[START OF Recorded data]

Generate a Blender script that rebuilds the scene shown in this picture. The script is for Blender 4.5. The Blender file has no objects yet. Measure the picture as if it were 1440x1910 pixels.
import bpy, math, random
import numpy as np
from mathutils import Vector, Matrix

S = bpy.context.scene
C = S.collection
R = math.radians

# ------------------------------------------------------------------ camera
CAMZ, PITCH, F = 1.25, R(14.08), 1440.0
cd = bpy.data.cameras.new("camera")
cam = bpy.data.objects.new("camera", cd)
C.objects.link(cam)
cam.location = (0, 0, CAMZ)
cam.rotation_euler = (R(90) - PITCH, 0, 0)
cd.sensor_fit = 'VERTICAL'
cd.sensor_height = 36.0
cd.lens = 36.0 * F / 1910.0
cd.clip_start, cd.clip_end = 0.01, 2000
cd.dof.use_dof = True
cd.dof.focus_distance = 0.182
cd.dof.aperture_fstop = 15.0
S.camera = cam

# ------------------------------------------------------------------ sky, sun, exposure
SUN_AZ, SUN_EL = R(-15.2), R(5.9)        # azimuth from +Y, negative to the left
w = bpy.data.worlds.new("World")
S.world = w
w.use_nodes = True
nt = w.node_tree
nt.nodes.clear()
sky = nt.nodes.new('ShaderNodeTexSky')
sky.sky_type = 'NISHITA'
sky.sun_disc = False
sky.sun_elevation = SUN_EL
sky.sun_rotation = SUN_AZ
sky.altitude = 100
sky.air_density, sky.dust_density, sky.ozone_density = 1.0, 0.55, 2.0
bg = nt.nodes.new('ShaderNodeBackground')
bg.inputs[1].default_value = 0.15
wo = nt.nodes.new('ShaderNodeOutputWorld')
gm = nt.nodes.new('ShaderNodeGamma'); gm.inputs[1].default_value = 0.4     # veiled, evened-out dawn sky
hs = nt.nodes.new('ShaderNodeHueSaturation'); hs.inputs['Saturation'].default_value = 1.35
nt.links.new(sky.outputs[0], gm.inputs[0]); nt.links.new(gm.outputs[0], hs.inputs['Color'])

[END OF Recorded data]

Exercise prompt - What you return should be the lines from the start of the data through the line with "S.camera = cam", quoted exactly and nothing more.

Reply -
Generate a Blender script that rebuilds the scene shown in this picture. The script is for Blender 4.5. The Blender file has no objects yet. Measure the picture as if it were 1440x1910 pixels.
import bpy, math, random
import numpy as np
from mathutils import Vector, Matrix

S = bpy.context.scene
C = S.collection
R = math.radians

# ------------------------------------------------------------------ camera
CAMZ, PITCH, F = 1.25, R(14.08), 1440.0
cd = bpy.data.cameras.new("camera")
cam = bpy.data.objects.new("camera", cd)
C.objects.link(cam)
cam.location = (0, 0, CAMZ)
cam.rotation_euler = (R(90) - PITCH, 0, 0)
cd.sensor_fit = 'VERTICAL'
cd.sensor_height = 36.0
cd.lens = 36.0 * F / 1910.0
cd.clip_start, cd.clip_end = 0.01, 2000
cd.dof.use_dof = True
cd.dof.focus_distance = 0.182
cd.dof.aperture_fstop = 15.0
S.camera = cam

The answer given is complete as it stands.